— DATA ENTRIES —
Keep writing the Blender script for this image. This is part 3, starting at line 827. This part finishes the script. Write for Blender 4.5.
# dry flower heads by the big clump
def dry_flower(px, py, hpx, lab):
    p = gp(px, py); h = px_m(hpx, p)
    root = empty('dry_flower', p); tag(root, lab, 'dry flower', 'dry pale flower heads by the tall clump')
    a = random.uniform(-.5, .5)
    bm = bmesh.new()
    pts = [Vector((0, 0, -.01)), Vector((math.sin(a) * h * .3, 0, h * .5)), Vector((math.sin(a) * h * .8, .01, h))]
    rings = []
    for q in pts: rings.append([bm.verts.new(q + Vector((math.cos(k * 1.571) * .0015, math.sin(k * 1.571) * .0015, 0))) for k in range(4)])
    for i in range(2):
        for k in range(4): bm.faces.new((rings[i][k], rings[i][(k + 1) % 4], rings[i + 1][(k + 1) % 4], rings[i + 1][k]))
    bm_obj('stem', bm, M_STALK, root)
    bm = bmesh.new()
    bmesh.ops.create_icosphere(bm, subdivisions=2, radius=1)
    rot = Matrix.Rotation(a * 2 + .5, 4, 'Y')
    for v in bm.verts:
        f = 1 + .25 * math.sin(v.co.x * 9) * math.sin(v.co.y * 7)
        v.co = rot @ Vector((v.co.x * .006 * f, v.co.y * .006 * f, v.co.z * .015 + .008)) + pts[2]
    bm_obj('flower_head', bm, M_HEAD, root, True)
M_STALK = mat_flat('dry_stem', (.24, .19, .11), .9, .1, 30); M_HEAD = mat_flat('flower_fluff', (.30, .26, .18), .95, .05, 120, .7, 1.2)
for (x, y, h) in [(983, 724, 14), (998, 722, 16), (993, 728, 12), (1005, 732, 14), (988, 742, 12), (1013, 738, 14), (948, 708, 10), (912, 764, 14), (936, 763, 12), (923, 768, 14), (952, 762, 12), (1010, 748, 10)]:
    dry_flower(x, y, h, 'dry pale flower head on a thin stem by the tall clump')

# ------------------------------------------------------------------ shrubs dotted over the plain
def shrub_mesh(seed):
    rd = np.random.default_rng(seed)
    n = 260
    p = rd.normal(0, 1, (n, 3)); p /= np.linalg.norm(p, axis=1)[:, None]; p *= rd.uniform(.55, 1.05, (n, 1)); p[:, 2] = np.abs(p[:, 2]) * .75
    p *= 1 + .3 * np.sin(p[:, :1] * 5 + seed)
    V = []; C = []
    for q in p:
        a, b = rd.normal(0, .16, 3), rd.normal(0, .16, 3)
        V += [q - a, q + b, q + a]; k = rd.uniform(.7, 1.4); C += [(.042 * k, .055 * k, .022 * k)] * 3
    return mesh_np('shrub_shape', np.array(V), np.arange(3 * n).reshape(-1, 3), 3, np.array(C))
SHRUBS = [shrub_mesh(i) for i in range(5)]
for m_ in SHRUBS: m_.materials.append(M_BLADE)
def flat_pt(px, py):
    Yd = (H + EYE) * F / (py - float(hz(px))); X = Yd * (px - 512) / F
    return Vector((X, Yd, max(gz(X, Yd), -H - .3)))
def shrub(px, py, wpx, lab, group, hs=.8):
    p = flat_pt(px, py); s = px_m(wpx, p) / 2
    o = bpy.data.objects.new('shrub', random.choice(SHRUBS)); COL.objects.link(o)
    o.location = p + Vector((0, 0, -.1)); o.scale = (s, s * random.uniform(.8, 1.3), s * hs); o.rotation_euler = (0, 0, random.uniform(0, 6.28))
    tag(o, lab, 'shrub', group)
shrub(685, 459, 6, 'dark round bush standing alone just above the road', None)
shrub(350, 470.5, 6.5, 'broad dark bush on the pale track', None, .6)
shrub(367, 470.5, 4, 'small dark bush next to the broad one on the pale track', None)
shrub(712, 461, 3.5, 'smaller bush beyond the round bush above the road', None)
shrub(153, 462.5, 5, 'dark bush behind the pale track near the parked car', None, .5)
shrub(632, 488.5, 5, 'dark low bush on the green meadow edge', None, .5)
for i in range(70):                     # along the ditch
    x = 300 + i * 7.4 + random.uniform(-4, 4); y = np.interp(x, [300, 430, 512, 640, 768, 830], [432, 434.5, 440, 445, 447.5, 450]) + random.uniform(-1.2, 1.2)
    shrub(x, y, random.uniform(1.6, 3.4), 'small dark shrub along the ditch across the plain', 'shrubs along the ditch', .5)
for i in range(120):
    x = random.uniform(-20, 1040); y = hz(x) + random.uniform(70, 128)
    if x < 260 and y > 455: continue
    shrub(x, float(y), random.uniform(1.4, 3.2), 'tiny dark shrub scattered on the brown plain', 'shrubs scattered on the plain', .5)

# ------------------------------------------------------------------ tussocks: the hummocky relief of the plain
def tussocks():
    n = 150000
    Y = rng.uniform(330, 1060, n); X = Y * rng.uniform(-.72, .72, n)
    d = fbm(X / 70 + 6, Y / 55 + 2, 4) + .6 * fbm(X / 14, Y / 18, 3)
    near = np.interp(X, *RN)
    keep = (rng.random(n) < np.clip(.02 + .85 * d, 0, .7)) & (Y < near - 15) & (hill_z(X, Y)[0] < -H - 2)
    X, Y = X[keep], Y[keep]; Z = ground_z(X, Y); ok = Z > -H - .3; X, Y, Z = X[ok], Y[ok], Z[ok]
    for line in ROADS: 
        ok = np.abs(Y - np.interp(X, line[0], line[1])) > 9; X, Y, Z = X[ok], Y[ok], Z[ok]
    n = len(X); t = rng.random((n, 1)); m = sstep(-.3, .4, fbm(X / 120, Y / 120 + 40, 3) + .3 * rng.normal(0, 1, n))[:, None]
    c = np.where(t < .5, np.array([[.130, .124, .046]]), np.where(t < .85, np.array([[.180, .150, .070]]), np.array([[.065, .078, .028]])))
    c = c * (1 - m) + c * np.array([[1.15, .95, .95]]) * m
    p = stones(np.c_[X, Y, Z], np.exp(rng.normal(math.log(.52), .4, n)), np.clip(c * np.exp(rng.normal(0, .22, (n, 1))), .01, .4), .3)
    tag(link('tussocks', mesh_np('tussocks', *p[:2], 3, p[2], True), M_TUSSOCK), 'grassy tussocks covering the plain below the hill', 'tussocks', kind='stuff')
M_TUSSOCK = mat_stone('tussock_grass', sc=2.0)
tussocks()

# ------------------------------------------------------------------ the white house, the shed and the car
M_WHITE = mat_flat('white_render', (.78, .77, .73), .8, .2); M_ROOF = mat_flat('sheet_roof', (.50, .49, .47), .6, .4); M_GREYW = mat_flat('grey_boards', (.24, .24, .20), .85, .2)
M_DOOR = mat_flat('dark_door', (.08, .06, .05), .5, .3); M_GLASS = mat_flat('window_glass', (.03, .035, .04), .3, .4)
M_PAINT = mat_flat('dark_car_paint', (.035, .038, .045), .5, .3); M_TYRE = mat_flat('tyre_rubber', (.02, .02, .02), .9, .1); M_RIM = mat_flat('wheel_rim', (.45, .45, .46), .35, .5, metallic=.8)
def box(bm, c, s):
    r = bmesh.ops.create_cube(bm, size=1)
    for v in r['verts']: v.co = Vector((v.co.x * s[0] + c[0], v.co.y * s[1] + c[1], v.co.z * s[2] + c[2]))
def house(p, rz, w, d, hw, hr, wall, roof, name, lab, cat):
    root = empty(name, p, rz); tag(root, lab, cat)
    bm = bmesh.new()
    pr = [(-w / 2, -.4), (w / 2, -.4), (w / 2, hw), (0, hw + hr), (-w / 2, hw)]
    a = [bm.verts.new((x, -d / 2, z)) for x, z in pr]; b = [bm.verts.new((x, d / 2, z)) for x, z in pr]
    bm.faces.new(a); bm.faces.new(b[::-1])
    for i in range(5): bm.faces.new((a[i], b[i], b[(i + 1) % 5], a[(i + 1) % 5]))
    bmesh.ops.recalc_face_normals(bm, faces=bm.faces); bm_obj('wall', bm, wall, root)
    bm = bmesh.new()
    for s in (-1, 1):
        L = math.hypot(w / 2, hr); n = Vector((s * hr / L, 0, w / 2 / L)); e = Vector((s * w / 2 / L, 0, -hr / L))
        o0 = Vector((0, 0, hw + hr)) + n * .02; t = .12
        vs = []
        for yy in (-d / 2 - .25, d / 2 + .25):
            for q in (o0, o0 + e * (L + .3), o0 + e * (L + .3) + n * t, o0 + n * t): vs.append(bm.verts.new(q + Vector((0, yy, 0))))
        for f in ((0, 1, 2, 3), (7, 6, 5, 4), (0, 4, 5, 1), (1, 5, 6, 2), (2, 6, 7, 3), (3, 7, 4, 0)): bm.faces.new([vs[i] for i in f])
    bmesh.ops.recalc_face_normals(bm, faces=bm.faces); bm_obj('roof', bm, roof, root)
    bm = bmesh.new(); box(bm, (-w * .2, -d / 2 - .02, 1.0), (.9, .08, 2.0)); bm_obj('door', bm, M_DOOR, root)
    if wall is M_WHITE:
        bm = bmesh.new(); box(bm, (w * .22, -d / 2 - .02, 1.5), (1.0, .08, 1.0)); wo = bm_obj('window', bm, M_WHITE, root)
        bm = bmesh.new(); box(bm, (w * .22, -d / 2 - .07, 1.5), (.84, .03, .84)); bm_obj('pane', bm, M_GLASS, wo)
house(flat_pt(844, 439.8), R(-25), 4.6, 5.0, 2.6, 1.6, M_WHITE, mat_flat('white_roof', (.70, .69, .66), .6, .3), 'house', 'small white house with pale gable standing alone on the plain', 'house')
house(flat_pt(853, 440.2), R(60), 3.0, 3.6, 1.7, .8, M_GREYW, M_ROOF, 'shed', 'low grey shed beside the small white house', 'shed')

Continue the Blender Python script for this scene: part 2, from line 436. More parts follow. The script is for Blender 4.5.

— WHAT IS ASKED —
Please give back only the lines between the first line of the entries and the line with "dry_flower(x, y, h, 'dry", both ends included, word for word.

— ANSWER BELOW —
Keep writing the Blender script for this image. This is part 3, starting at line 827. This part finishes the script. Write for Blender 4.5.
# dry flower heads by the big clump
def dry_flower(px, py, hpx, lab):
    p = gp(px, py); h = px_m(hpx, p)
    root = empty('dry_flower', p); tag(root, lab, 'dry flower', 'dry pale flower heads by the tall clump')
    a = random.uniform(-.5, .5)
    bm = bmesh.new()
    pts = [Vector((0, 0, -.01)), Vector((math.sin(a) * h * .3, 0, h * .5)), Vector((math.sin(a) * h * .8, .01, h))]
    rings = []
    for q in pts: rings.append([bm.verts.new(q + Vector((math.cos(k * 1.571) * .0015, math.sin(k * 1.571) * .0015, 0))) for k in range(4)])
    for i in range(2):
        for k in range(4): bm.faces.new((rings[i][k], rings[i][(k + 1) % 4], rings[i + 1][(k + 1) % 4], rings[i + 1][k]))
    bm_obj('stem', bm, M_STALK, root)
    bm = bmesh.new()
    bmesh.ops.create_icosphere(bm, subdivisions=2, radius=1)
    rot = Matrix.Rotation(a * 2 + .5, 4, 'Y')
    for v in bm.verts:
        f = 1 + .25 * math.sin(v.co.x * 9) * math.sin(v.co.y * 7)
        v.co = rot @ Vector((v.co.x * .006 * f, v.co.y * .006 * f, v.co.z * .015 + .008)) + pts[2]
    bm_obj('flower_head', bm, M_HEAD, root, True)
M_STALK = mat_flat('dry_stem', (.24, .19, .11), .9, .1, 30); M_HEAD = mat_flat('flower_fluff', (.30, .26, .18), .95, .05, 120, .7, 1.2)
for (x, y, h) in [(983, 724, 14), (998, 722, 16), (993, 728, 12), (1005, 732, 14), (988, 742, 12), (1013, 738, 14), (948, 708, 10), (912, 764, 14), (936, 763, 12), (923, 768, 14), (952, 762, 12), (1010, 748, 10)]:
    dry_flower(x, y, h, 'dry pale flower head on a thin stem by the tall clump')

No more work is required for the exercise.